→ Exercise goal
Check every line of the data below for the string "script", and copy the ones that hold it.
__________________________________________________
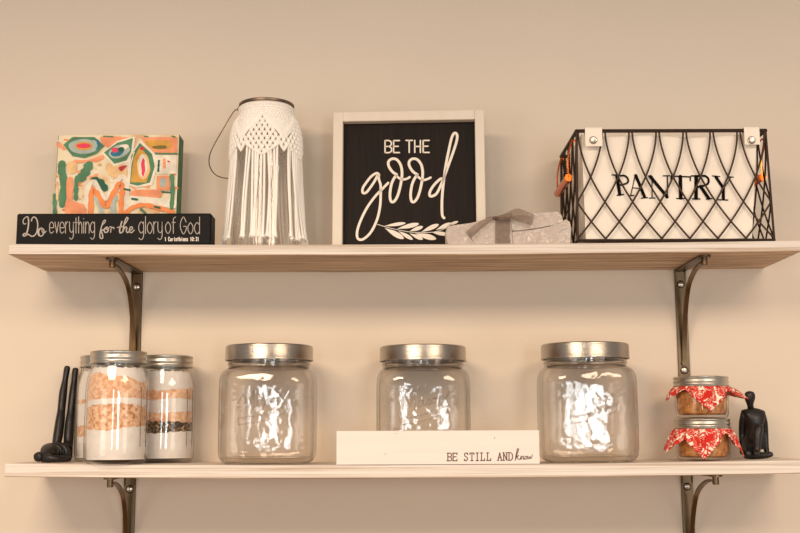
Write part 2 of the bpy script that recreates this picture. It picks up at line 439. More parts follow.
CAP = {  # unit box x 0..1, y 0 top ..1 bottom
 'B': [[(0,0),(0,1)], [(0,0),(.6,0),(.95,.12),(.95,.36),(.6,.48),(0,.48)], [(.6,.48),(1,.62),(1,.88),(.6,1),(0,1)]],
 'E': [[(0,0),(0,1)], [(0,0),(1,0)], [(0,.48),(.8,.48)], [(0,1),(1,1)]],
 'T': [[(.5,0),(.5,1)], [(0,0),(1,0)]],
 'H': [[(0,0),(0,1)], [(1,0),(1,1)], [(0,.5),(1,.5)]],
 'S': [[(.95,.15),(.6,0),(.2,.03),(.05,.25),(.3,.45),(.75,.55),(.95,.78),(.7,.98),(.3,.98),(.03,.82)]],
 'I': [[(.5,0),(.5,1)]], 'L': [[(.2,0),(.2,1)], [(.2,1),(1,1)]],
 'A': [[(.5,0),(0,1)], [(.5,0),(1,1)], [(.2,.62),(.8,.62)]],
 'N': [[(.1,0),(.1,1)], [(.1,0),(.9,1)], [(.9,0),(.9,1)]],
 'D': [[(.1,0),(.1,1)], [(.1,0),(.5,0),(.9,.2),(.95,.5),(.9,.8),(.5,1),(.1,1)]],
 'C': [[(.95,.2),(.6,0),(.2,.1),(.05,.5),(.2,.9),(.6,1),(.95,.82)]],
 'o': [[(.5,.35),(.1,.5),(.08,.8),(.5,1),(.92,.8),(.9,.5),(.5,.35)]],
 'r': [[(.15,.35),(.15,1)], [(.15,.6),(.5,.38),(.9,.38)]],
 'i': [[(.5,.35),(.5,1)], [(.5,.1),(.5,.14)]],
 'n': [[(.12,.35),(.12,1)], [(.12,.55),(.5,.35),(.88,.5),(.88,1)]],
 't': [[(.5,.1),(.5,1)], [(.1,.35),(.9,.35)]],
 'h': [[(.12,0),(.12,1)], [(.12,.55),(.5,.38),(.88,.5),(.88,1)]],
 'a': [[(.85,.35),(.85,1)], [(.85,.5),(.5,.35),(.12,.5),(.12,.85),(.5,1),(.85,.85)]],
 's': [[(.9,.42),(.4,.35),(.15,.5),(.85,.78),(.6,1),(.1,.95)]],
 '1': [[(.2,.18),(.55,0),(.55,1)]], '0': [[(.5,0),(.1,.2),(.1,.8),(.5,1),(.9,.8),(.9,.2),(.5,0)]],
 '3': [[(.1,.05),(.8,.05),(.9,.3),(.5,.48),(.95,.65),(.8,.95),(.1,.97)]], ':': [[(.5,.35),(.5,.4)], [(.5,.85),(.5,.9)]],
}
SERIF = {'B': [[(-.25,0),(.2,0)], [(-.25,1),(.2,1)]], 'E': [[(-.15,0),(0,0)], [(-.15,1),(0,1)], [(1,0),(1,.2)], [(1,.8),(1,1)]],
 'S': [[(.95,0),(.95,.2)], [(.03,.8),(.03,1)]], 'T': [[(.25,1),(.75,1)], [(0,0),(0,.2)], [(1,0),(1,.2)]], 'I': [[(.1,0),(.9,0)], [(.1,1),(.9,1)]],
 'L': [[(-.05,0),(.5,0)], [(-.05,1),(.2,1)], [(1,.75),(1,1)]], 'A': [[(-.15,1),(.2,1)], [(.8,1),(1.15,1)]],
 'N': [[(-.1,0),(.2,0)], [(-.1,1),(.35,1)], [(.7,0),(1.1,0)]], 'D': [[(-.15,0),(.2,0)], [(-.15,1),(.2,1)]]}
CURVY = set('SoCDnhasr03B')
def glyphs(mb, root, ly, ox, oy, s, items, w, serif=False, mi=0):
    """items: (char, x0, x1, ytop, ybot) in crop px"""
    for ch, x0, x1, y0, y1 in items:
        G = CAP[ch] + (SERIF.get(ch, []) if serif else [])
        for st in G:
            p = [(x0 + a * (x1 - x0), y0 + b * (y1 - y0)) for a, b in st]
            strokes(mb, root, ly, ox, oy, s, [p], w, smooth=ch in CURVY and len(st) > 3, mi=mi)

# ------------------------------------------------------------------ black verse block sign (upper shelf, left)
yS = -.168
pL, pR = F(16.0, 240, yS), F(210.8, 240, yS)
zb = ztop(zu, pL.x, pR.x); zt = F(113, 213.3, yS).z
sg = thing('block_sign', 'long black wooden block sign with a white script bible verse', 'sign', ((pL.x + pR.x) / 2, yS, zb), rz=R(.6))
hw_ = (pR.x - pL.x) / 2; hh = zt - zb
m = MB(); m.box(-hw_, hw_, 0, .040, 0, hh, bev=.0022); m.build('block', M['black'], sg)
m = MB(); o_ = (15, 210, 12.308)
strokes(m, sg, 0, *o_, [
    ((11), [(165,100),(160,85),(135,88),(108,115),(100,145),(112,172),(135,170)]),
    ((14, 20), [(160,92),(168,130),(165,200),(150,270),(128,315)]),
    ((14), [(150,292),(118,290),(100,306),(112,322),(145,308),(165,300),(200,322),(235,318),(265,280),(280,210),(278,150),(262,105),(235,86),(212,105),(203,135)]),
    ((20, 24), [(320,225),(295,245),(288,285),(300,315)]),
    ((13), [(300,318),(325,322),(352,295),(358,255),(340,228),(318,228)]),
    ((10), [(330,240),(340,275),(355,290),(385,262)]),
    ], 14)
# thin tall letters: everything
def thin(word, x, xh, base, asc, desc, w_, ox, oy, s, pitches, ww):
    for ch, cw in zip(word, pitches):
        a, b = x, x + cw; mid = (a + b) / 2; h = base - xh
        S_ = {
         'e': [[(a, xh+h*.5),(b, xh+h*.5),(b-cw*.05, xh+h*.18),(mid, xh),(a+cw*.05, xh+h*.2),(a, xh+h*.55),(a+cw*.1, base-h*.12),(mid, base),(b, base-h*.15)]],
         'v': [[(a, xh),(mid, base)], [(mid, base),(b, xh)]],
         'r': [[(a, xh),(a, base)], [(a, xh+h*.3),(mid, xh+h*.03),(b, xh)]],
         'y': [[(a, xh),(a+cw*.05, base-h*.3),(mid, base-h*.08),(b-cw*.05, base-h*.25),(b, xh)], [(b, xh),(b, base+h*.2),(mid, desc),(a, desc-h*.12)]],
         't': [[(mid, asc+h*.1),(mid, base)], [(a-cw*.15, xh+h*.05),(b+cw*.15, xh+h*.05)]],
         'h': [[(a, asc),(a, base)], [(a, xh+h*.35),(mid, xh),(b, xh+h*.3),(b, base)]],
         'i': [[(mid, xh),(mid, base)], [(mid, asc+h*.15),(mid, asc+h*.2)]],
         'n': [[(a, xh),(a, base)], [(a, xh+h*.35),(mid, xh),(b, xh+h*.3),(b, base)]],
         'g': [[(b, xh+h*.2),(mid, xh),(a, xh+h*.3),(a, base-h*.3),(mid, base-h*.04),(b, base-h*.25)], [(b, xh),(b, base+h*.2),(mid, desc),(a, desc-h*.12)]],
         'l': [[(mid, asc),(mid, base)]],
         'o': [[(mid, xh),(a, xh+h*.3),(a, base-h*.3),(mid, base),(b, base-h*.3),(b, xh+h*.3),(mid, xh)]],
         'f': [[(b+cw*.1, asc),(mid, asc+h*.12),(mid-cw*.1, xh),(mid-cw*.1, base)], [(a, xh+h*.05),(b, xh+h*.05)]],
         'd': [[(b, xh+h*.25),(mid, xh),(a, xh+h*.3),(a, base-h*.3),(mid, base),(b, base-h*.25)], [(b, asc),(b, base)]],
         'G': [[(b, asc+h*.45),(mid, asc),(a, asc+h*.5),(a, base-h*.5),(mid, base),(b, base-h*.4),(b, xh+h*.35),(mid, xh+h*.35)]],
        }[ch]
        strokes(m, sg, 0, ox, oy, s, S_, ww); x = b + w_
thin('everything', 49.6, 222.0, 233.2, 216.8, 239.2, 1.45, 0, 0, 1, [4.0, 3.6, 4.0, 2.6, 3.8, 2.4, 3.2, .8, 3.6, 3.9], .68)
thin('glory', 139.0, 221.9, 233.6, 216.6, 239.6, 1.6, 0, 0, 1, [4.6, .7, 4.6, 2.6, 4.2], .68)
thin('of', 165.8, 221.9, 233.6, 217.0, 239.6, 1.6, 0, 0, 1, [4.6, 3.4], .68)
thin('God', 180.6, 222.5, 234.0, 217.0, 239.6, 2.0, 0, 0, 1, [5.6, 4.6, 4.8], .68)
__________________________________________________
→ Result
Write part 2 of the bpy script that recreates this picture. It picks up at line 439. More parts follow.
sg = thing('block_sign', 'long black wooden block sign with a white script bible verse', 'sign', ((pL.x + pR.x) / 2, yS, zb), rz=R(.6))